First and Last Lines – and the World in Between

Before we went on vacation some time ago, we wrote a blog on last lines in books. Today, we have the origins of those lines for anyone who is interested. But as we were thinking about this blog, we wondered what the relationship is between last lines and first lines of books. So we looked up the first lines of our last liners and have also included them below. Some of them are neat and tidy. Isabel Allende in HOUSE OF SPIRITS purposefully ends up where she began. Sir Arthur Conan Doyle begins THE HOUND OF THE BASKERVILLES at breakfast and ends it at dinner.

In others though, the first line and the last line might as well be from different books there is so little apparent relation between them. These examples remind us of how far we travel when we read a book.

**So we beat on, boats against the current, borne back ceaselessly into the past. –F. Scott Fitzgerald, THE GREAT GATSBY

First lines: In my younger and more vulnerable years my father gave me some advice that I’ve been turning over in my mind ever since. “Whenever you feel like criticizing any one,” he told me, “just remember that all the people in this world haven’t had the advantages that you’ve had.”

**But I reckon I got to light out for the Territory ahead of the rest, because Aunt Sally she’s going to adopt me and sivilize me and I can’t stand it. I been there before. –Mark Twain, THE ADVENTURES OF HUCKLEBERRY FINN

First lines: YOU don't know about me without you have read a book by the name of The Adventures of Tom Sawyer; but that ain't no matter. That book was made by Mr. Mark Twain, and he told the truth, mainly. There was things which he stretched, but mainly he told the truth.

**Who knows but that, on the lower frequencies, I speak for you? –Ralph Ellison, INVISIBLE MAN

First Line: I am an invisible man

**“Yes,” I said. “Isn’t it pretty to think so?” –Ernest Hemingway, THE SUN ALSO RISES

First Lines: Robert Cohn was once middleweight boxing champion of Princeton. Do not think that I am very much impressed by that as a boxing title, but it meant a lot to Cohn.

**Might I trouble you then to be ready in half an hour, and we can stop at Marcini’s for a little dinner on the way? –Sir Arthur Conan Doyle, THE HOUND OF THE BASKERVILLES

First Line: Mr. Sherlock Holmes, who was usually very late in the mornings, save upon those not infrequent occasions when he was up all night, was seated at the breakfast table.
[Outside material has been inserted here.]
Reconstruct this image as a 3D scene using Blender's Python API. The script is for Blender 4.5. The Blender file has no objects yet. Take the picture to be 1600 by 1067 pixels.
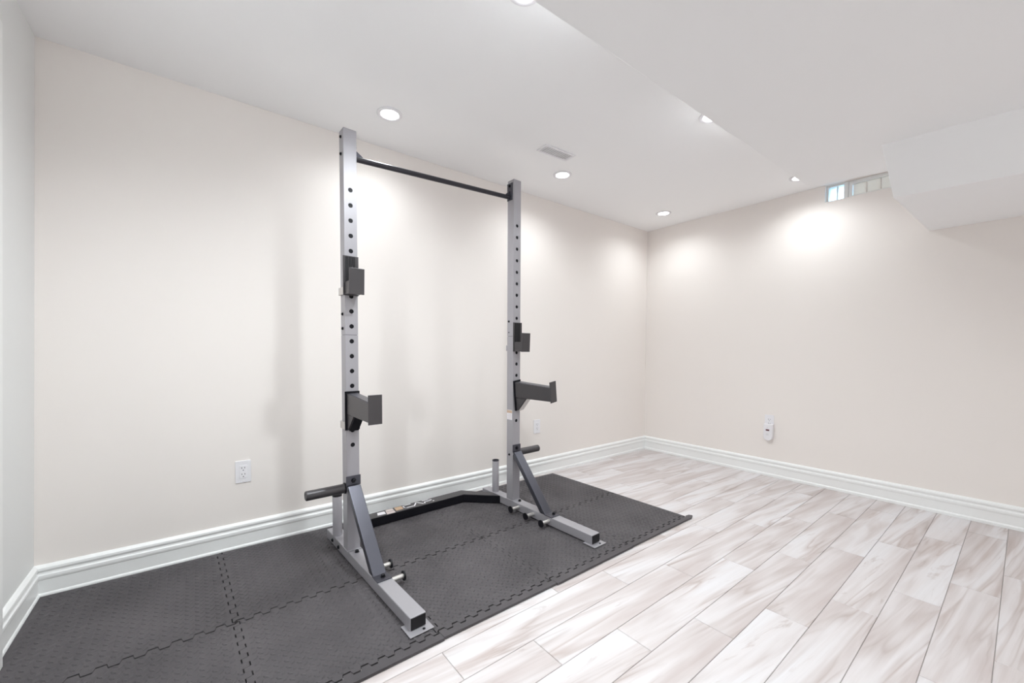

**Whatever our struggles and triumphs, however we may suffer them, all too soon they bleed into a wash, just like watery ink on paper. –Arthur Golden, MEMOIRS OF A GEISHA

First Lines: Suppose that you and I were sitting in a quiet room overlooking a garden, chatting and sipping at our cups of green tea while we talked about something that had happened a long while ago, and I said to you, "That afternoon when I met so-and-so…was the very best afternoon of my life, and also the very worst afternoon."

**Max stepped into his private boat and waved goodbye and sailed back over a year and in and out of weeks and through a day and into the night of his very own room where he found his supper waiting for him—and it was still hot
 –Maurice Sendak, WHERE THE WILD THINGS ARE

First Lines: The night Max wore his wolf suit and made mischief of one kind and another his mother called him "WILD THING!" and Max said "I'LL EAT YOU UP!" so he was sent to bed without eating anything.

**There was some open space between what he knew and what he tried to believe, but nothing could be done about it, and if you can't fix it, you've got to stand it. –Annie Proulx, BROKEBACK MOUNTAIN

First Lines: Ennis Del Mar wakes before five, wind rocking the trailer hissing in an around the aluminum door and window frames. The shirts hanging on a nail shudder slightly in the draft.

**It begins like this: Barrabás came to us by sea… – Isabel Allende, THE HOUSE OF THE SPIRITS

First Line: 'Barabbas came to us by sea', the child Clara wrote in her delicate calligraphy.